Buk Megawati menggunakan ketuk palu pada menit terakhir, meski bergaya keras terkesan arogansi. Pada sisi lain ia punya kalkulasi politik yang tajam, dalam membaca animo publik yang berkembang. Klimaknya, sang ketua umum menggunakan kuasa yang cantik, yakni menentukan Ganjar daripada putrinya. Lantas, Euforia publik tentunya gimana gitu...
Presiden Jokowi disisa waktu kepemimpinannya, dapat mengakomodir basis massa yang kini masih sangat solid, mencengkram para menteri dari perwakilan parpol dalam kabinetnya. Serta kuasanya itu, berguna kala politik semakin panas.
Sosok yang dapat menetralkan suasana dari riuhnya akan dinamika politik, atas calon yang ia dukung dan barisan pendukung paslon lain yang lazim menciptakan tensi dan sensi politik yang terkadang bergejolak.
Ganjar berperan sedemikian rupa, kiat untuk membaca respon publik, serta sikap tenang-tenang wae cara cantik dapat memantik simpatik publik. Plus, konsistensinya pada partai ditengah godaan dan rayuan mulai mendekatinya.
Puan dan kawan-kawan elit, disengaja berprilaku untuk memicu kegeraman, pemicu kerengangan pada Ganjar. Pointnya, yakni menampung animo arus besar dari publik pada satu titik lalu mengkristal pada sang Gubernur Jateng.

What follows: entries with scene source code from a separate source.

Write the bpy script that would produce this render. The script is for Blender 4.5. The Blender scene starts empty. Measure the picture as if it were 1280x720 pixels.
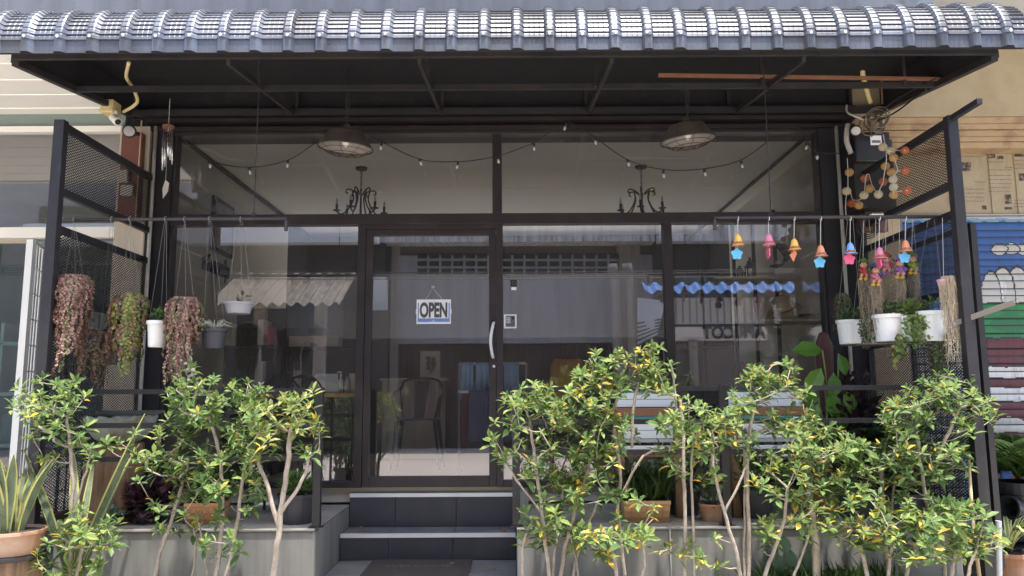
import bpy, math, random
from mathutils import Vector, Matrix
random.seed(7)
R = math.radians
scene = bpy.context.scene
COL = scene.collection

# ---------------------------------------------------------------- camera, light, exposure
FPX, CX, CY = 970.0, 640.0, 360.0
CAM = Vector((0.0, -6.467, 1.26))
PITCH = math.atan(130.0 / FPX)
CM = (Matrix.Rotation(math.pi / 2 + PITCH, 3, 'X') @ Matrix.Rotation(R(-0.3), 3, 'Z'))
cam = bpy.data.cameras.new('camera'); camo = bpy.data.objects.new('camera', cam); COL.objects.link(camo)
camo.matrix_world = Matrix.Translation(CAM) @ CM.to_4x4()
cam.sensor_width = 36.0; cam.lens = 36.0 * FPX / 1280.0; cam.clip_start = 0.05; cam.clip_end = 2000
scene.camera = camo

SUN = Vector((0.10, -0.20, 0.97)).normalized()
world = bpy.data.worlds.new('World'); scene.world = world; world.use_nodes = True
nt = world.node_tree; bg = nt.nodes['Background']
sky = nt.nodes.new('ShaderNodeTexSky'); sky.sky_type = 'NISHITA'; sky.sun_disc = False
sky.sun_elevation = math.asin(SUN.z); sky.sun_rotation = math.atan2(SUN.x, SUN.y)
sky.dust_density = 2.5
nt.links.new(sky.outputs[0], bg.inputs[0]); bg.inputs[1].default_value = 0.15
sl = bpy.data.lights.new('sun', 'SUN'); sl.energy = 2.1; sl.angle = R(1.5); sl.color = (1, 0.95, 0.87)
so = bpy.data.objects.new('sun', sl); COL.objects.link(so); so.rotation_euler = SUN.to_track_quat('Z', 'Y').to_euler()
so.location = (0, -8, 20)
vs = scene.view_settings
vs.view_transform = 'Standard'; vs.look = 'None'; vs.gamma = 1; vs.use_curve_mapping = False
vs.exposure = 2.2
scene.render.engine = 'CYCLES'
cy = scene.cycles
cy.use_denoising = True
cy.max_bounces = 10; cy.diffuse_bounces = 8; cy.glossy_bounces = 4; cy.transparent_max_bounces = 24; cy.transmission_bounces = 4
cy.caustics_reflective = False; cy.caustics_refractive = False
cy.sample_clamp_indirect = 8

# ---------------------------------------------------------------- photo ray helpers (pixel of the 1280x720 photo + a real plane -> point)
def ray(px, py): return (CM @ Vector(((px - CX) / FPX, (CY - py) / FPX, -1.0)))
def at(px, py, Y=0.0):
    d = ray(px, py); return CAM + d * ((Y - CAM.y) / d.y)
def atx(px, py, X):
    d = ray(px, py); return CAM + d * ((X - CAM.x) / d.x)
def atz(px, py, Z):
    d = ray(px, py); return CAM + d * ((Z - CAM.z) / d.z)
def atm(px, py, L):          # seen in the shop glass: a real point L metres in front of the glass, across the street
    p = at(px, py, L); p.y = -p.y; return p
def V(*a): return Vector(a)
def rnd(a, b): return random.uniform(a, b)

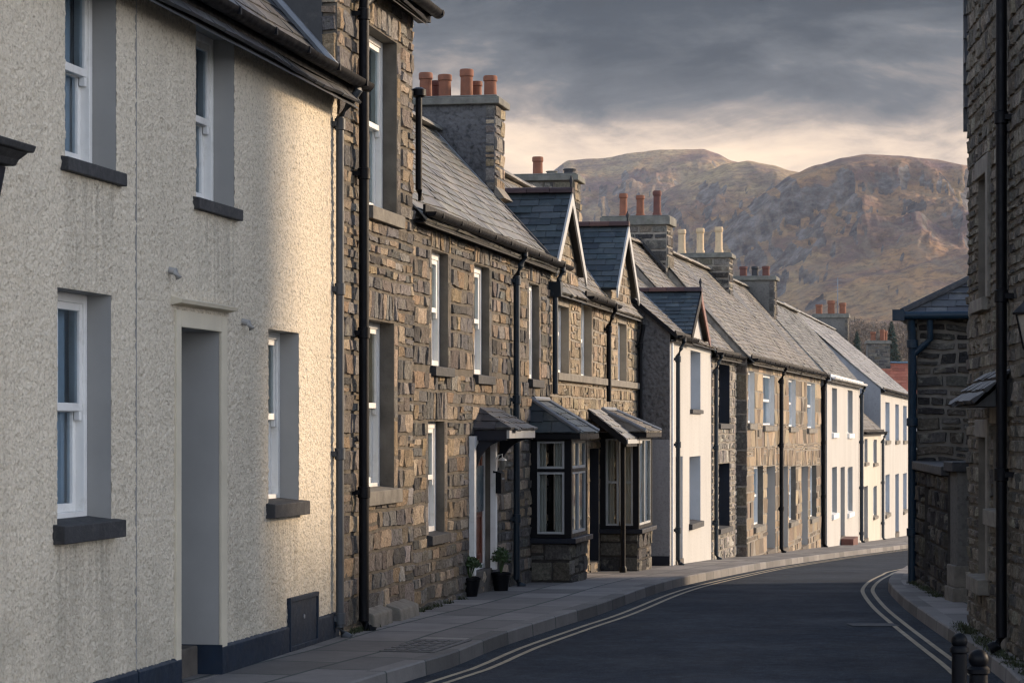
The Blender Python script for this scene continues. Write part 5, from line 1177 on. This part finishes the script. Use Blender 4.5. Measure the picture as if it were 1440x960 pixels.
# height in the sky, ruffled by cloud noise
ma = N(nt, 'ShaderNodeMath', operation='MULTIPLY_ADD', n_1=0.115); lk(nt, n1, ma.inputs[0]); lk(nt, sp.outputs[2], ma.inputs[2])
# finer wisps
mb_ = N(nt, 'ShaderNodeMath', operation='MULTIPLY_ADD', n_1=0.030); lk(nt, n2, mb_.inputs[0]); lk(nt, ma.outputs[0], mb_.inputs[2])
bank = ramp(nt, mb_.outputs[0], [(0.0, (3.4, 2.6, 2.0)), (0.166, (4.9, 3.8, 2.8)), (0.186, (3.5, 2.8, 2.25)), (0.200, (1.45, 1.32, 1.27)), (0.214, (0.56, 0.66, 0.80)), (0.236, (0.13, 0.24, 0.38)), (0.27, (0.05, 0.12, 0.22)), (0.42, (4.0, 4.4, 5.4))])
over = ramp(nt, n1, [(0.3, (4.6, 5.0, 5.9)), (0.7, (8.2, 8.3, 8.6))])
# the dark bank stands ahead, over the hills
ah = N(nt, 'ShaderNodeMapRange', n_1=0.25, n_2=0.80); lk(nt, sp.outputs[1], ah.inputs[0])
low = N(nt, 'ShaderNodeMapRange', n_1=0.22, n_2=0.42, n_3=1.0, n_4=0.0); lk(nt, sp.outputs[2], low.inputs[0])
mm = N(nt, 'ShaderNodeMath', operation='MULTIPLY'); lk(nt, ah.outputs[0], mm.inputs[0]); lk(nt, low.outputs[0], mm.inputs[1])
skc = mix(nt, 0.75, sky.outputs[0], over)
skc = mix(nt, 1.0, skc, ramp(nt, sp.outputs[2], [(0.0, (1.62, 1.60, 1.62)), (0.30, (1.52, 1.56, 1.68)), (0.60, (0.38, 0.47, 0.62)), (1.0, (0.19, 0.26, 0.38))]), 'MULTIPLY')
lk(nt, mix(nt, mm.outputs[0], skc, bank), bg.inputs['Color'])

cam = bpy.data.cameras.new('camera'); co_ = bpy.data.objects.new('camera', cam); C.objects.link(co_); scene.camera = co_
co_.location = (0, 0, EYE); co_.rotation_euler = (R(90), 0, 0); cam.sensor_width = 36; cam.lens = F / 1440 * 36; cam.shift_y = 120 / 1440
cam.clip_start = 0.5; cam.clip_end = 20000; cam.dof.use_dof = True; cam.dof.focus_distance = 27; cam.dof.aperture_fstop = 11
scene.cycles.use_denoising = True; scene.cycles.filter_width = 1.3
scene.view_settings.view_transform = 'Standard'; scene.view_settings.look = 'None'; scene.view_settings.gamma = 1; scene.view_settings.exposure = 1.22
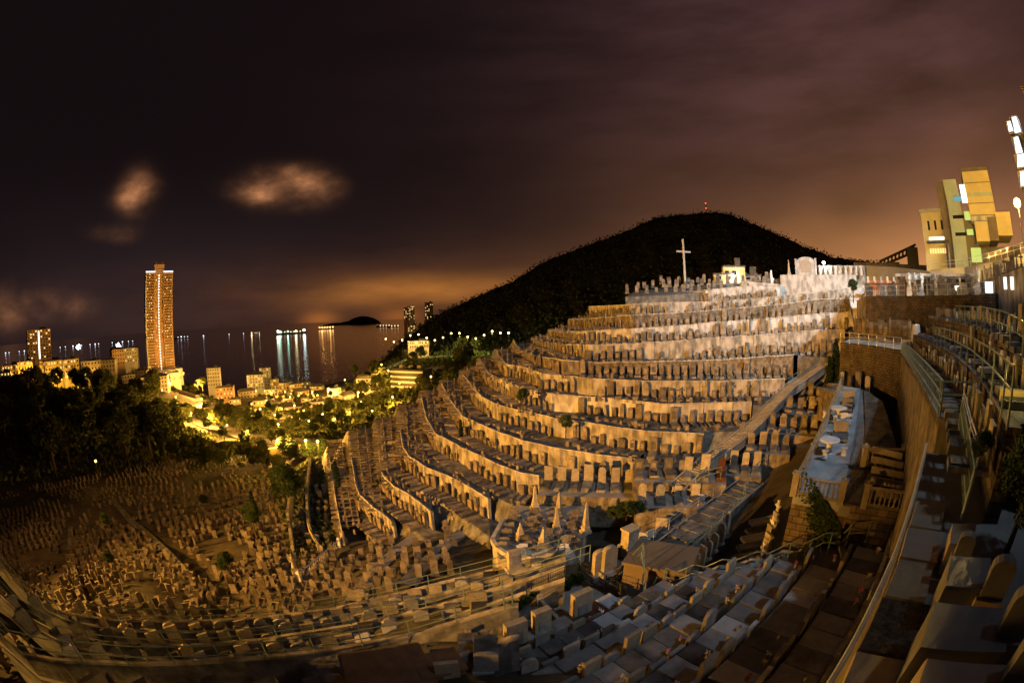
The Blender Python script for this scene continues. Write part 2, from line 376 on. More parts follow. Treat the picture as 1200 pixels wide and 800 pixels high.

Endingnya? Mungkin Megawati tentunya pasti berpikir kearah itu, Ganjar Capres dan Puan dijadikan ketua umum PDI P secara aklamasi melanjut trah Soekarno, melanjutkan tongkat estafet Ibunya.Â
Mungkin kira-kira skema kisruh dari partai moncong putih. Publik bebas menilai. Yupss, kita tunggu jalan ceritanya.